Split (2016): Being Predictable

James McAvoy played someone with multiple personalities in Split. (Photo: Universal Pictures)

This one is tricky. The film has received some criticism for stigmatizing mental illness, so to suggest the film “fears” any part of its subject material would play into those issues. But I don’t think that’s the most interesting fear present in this movie. You see, this feels like Shyamalan’s attempt to break out of his box and do something different, with Split turning out to be a stealth sequel for Unbreakable — 16 years after the first one had come out! The result turned out to be the biggest twist he’d given us since, well, that one we all know about. And it worked. This made audiences hungry to see what Shyamalan would do with a full-on franchise. Unfortunately, the end result did not deliver.

Glass (2019): Franchises

It could've been so great. (Photo: Universal Pictures)

You can lead a horse to water… Shyamalan’s plan to make an indie alternative to the Marvel and DC cinematic universes would have been a fantastic one. If it had worked. But Glass was a massive disappointment, struggling to connect the pieces and let the characters define the story instead of the other way around. It’s hard to say what he, or the studio backing him, was afraid of doing here — but it seemed like the idea of returning to characters he’d created and continuing their story was something that just wasn’t clicking.

So, What Are M. Night Shyamalan’s Films Afraid Of?

Yes yes we know he sees dead people. (Photo: Hollywood Pictures)

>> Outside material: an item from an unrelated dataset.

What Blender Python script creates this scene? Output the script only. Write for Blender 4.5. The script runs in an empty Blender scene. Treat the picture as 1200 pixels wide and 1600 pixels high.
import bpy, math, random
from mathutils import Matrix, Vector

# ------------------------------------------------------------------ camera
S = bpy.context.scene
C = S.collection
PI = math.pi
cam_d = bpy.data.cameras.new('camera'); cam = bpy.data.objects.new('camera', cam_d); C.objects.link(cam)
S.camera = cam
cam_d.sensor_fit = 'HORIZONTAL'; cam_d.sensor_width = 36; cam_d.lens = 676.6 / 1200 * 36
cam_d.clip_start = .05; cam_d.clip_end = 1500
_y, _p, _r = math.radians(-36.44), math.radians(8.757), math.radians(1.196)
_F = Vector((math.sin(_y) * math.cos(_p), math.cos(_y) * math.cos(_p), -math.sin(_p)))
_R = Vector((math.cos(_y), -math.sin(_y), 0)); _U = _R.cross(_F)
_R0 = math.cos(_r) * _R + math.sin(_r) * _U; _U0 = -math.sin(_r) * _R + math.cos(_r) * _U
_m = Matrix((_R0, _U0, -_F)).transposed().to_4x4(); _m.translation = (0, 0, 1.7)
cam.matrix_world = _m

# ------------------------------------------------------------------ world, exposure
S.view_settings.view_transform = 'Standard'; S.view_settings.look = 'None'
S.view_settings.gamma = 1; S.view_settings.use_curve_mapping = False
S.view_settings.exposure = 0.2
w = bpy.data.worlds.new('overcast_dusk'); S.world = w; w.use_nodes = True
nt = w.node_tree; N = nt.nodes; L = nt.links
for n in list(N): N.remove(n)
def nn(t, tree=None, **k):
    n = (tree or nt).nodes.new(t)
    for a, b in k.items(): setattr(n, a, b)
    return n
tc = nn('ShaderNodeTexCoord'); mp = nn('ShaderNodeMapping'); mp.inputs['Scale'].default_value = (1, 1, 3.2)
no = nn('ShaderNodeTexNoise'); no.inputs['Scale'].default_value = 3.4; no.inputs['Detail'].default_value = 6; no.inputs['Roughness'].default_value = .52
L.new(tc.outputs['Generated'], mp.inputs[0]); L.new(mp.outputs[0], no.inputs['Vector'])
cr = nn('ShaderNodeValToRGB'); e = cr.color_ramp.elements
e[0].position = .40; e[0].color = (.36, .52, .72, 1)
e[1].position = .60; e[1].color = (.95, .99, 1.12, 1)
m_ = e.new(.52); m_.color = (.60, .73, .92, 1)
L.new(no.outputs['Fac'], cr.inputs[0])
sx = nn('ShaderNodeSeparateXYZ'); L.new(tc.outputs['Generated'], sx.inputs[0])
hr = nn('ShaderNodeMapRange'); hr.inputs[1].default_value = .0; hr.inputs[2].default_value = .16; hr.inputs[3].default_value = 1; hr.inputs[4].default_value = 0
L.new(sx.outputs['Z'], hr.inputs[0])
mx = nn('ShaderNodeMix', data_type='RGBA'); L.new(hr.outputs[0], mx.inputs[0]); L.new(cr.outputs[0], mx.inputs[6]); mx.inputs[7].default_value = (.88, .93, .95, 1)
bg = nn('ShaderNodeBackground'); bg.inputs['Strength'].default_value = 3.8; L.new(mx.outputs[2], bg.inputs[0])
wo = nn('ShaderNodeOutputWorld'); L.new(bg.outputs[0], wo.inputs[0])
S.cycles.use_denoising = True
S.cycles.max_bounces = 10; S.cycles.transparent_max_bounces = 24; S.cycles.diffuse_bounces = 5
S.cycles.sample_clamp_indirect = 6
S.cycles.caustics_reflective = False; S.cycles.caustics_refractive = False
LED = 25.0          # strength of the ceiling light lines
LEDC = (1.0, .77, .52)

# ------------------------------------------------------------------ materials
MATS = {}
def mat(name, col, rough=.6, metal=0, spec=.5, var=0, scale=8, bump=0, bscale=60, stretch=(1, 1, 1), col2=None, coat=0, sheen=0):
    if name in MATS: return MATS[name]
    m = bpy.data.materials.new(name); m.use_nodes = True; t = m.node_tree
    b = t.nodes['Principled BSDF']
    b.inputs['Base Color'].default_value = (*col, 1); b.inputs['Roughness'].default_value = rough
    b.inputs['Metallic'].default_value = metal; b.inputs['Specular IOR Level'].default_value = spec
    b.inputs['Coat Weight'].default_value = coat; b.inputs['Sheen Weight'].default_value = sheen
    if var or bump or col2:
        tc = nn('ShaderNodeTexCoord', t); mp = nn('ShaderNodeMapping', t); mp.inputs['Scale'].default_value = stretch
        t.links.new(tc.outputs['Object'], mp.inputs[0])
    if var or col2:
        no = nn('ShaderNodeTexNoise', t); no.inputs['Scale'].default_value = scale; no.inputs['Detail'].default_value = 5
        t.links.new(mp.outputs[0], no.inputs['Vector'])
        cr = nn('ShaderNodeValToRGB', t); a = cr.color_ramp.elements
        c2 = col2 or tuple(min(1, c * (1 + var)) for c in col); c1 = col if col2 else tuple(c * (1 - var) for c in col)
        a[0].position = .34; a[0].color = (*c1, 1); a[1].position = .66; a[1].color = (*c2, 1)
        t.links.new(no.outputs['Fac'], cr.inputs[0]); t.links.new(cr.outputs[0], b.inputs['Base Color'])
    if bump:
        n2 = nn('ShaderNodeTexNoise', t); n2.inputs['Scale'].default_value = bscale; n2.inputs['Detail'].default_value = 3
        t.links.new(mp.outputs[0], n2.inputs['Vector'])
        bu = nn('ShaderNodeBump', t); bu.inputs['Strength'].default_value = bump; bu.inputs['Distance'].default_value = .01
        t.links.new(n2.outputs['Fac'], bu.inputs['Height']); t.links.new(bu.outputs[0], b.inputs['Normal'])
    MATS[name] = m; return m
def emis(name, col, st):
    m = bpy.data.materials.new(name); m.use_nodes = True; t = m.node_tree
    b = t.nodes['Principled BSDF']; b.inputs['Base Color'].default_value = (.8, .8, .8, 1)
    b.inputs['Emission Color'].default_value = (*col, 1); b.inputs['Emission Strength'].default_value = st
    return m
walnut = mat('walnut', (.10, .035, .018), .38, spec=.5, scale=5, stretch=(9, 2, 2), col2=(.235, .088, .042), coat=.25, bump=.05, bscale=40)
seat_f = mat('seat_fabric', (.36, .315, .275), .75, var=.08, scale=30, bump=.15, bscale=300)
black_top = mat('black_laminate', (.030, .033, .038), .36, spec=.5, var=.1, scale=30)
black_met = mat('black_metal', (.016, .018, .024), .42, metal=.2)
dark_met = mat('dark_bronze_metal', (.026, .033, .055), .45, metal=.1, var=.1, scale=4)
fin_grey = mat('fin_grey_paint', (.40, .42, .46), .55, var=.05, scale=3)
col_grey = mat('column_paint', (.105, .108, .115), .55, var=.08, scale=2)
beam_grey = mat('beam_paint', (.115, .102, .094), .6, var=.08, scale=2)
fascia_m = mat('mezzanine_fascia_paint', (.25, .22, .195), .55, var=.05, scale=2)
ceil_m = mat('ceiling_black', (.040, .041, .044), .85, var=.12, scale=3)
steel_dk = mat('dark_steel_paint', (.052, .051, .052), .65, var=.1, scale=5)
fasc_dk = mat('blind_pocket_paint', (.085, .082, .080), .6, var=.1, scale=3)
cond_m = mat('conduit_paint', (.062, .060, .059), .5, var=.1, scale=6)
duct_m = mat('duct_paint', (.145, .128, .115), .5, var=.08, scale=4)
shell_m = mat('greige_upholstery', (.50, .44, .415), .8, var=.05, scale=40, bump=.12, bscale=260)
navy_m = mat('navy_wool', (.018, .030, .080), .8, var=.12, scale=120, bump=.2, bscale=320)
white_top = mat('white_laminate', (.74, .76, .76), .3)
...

Every one of Shyamalan’s movies addresses a unique fear — whether it’s something shown on screen or an implied issue behind the camera. No matter which one it is, they all have one thing in common: loss of control. Every single one of the creator’s films deals with the fear of losing control. Of having something taken away from you. This goes all the way back to 1999’s The Sixth Sense with Dr. Malcolm (Bruce Willis) and continues through every subsequent film. Whether it’s the environment (The Happening), the people in your life (The Village, The Visit), or even his own superhero franchise (Glass), it’s all about what happens when you no longer control your own life or destiny.

Old arrives in theatres on July 22, and I’m sure it won’t be a total downer.